The word 'art' interests me very much. If it comes from Sanskrit, as I've heard, it signifies 'making.' Now everyone makes something, and those who make things on a canvas with a frame, they're called artists. Formerly, they were called craftsmen, a term I prefer. We're all craftsmen, in civilian or military or artistic life.
In the beginning, the cubists broke up form without even knowing they were doing it. Probably the compulsion to show multiple sides of an object forced us to break the object up - or, even better, to project a panorama that unfolded different facets of the same object.
I have forced myself to contradict myself in order to avoid conforming to my own taste.
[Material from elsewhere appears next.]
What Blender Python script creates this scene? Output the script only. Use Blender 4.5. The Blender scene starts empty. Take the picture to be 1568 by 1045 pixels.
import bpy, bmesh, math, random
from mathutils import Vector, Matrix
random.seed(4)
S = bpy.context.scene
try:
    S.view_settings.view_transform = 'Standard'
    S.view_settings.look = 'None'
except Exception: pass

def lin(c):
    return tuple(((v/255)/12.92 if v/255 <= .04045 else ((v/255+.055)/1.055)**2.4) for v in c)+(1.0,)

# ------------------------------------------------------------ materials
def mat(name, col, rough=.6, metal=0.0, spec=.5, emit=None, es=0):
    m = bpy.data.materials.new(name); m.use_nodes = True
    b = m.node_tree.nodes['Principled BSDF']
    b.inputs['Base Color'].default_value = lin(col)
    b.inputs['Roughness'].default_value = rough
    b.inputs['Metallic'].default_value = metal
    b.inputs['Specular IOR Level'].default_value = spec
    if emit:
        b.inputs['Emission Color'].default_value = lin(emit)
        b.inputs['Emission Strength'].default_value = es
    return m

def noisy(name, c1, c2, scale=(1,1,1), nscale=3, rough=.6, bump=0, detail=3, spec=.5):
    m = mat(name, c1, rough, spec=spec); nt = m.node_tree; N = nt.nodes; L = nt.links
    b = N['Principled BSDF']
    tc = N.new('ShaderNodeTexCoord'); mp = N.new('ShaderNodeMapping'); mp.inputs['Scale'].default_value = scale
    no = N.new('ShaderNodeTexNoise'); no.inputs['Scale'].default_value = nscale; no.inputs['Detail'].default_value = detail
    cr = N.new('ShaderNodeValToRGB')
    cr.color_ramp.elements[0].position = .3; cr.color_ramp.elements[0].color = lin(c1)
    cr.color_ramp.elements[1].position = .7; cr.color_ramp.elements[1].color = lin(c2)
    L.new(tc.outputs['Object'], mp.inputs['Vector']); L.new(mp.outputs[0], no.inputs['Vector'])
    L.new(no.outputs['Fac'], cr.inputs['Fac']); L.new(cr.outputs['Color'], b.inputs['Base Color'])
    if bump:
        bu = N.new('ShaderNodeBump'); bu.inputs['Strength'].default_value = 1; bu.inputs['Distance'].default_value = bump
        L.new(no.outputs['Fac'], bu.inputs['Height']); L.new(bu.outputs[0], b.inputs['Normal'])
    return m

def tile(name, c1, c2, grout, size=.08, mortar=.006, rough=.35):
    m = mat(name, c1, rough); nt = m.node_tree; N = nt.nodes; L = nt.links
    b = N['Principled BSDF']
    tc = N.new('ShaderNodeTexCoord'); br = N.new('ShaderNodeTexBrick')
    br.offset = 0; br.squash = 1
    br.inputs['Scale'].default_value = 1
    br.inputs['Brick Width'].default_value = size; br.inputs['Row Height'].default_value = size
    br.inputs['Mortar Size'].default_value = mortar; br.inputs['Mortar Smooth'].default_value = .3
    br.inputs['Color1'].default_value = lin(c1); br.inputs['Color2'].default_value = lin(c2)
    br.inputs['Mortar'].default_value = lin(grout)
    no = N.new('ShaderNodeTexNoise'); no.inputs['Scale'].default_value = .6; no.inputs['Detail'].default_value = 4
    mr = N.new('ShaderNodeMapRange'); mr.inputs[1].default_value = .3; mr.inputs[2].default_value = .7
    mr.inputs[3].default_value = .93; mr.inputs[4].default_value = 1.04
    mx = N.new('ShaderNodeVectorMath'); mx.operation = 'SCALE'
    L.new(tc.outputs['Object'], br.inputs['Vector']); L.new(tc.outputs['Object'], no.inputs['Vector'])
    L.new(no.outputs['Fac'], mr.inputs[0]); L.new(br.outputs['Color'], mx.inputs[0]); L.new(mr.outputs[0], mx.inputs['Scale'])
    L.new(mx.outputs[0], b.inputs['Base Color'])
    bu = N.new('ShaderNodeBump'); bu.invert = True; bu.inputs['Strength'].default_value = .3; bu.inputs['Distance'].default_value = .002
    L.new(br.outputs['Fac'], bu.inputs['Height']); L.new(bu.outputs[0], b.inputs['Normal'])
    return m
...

One does not contemplate it like a picture. The idea of contemplation disappears completely. Simply take note that it's a bottle rack, or that it's a bottle rack that has changed its destination... It's not the visual question of the readymade that counts; it's the fact that it exists, even.
When cubism began to take a social form, Metzinger was especially talked about. He explained cubism, while Picasso never explained anything. It took a few years to see that not talking was better than talking too much.
'Art or anti-art?' was the question I asked when I returned from Munich in 1912 and decided to abandon pure painting or painting for its own sake. I thought of introducing elements alien to painting as the only way out of a pictorial and chromatic dead end.
I'm nothing else but an artist, I'm sure, and delighted to be.
Humor and laughter - not necessarily derogatory derision - are my pet tools. This may come from my general philosophy of never taking the world too seriously - for fear of dying of boredom.
There was an incident, in 1912, which 'gave me a turn,' so to speak: when I brought the 'Nude Descending a Staircase' to the Independants, and they asked me to withdraw it before the opening.
Why are all the artists so dead-set on distorting? It seems to be a reaction against photography, but I'm not sure.
Distortion came first from the fauves, who, in turn, were under the strong influence of primitive art.
I came to feel an artist might use anything - a dot, a line, the most conventional or unconventional symbol - t say what he wanted to say.
I refused to accept anything, doubted everything. So, doubting everything, I had to find something that had not existed before, something I had not thought of before. Any idea that came to me, the thing would be to turn it around and try to see it with another set of senses.
The entire world of art has reached such a low level, it has been commercialized to such a degree that art and everything related to it has become one of the most trivial activities of our epoch.
In the midst of each epoch, I fully realize that a new epoch will dawn.
It is curious to note how fragile the memory is, even for the important times in one's life. This is, moreover, what explains the fortunate fantasy of history.
There is something like an explosion in the meaning of certain words: they have a greater value than their meaning in the dictionary.
I was highly attracted to chess for forty or forty-five years; then, little by little, my enthusiasm lessened.
Artists of all times are like the gamblers of Monte Carlo, and this blind lottery allows some to succeed and ruins others. In my opinion, neither the winners nor the losers are worth worrying about.
A game of chess is a visual and plastic thing, and if it isn't geometric in the static sense of the word, it is mechanical, since it moves. It's a drawing; it's a mechanical reality.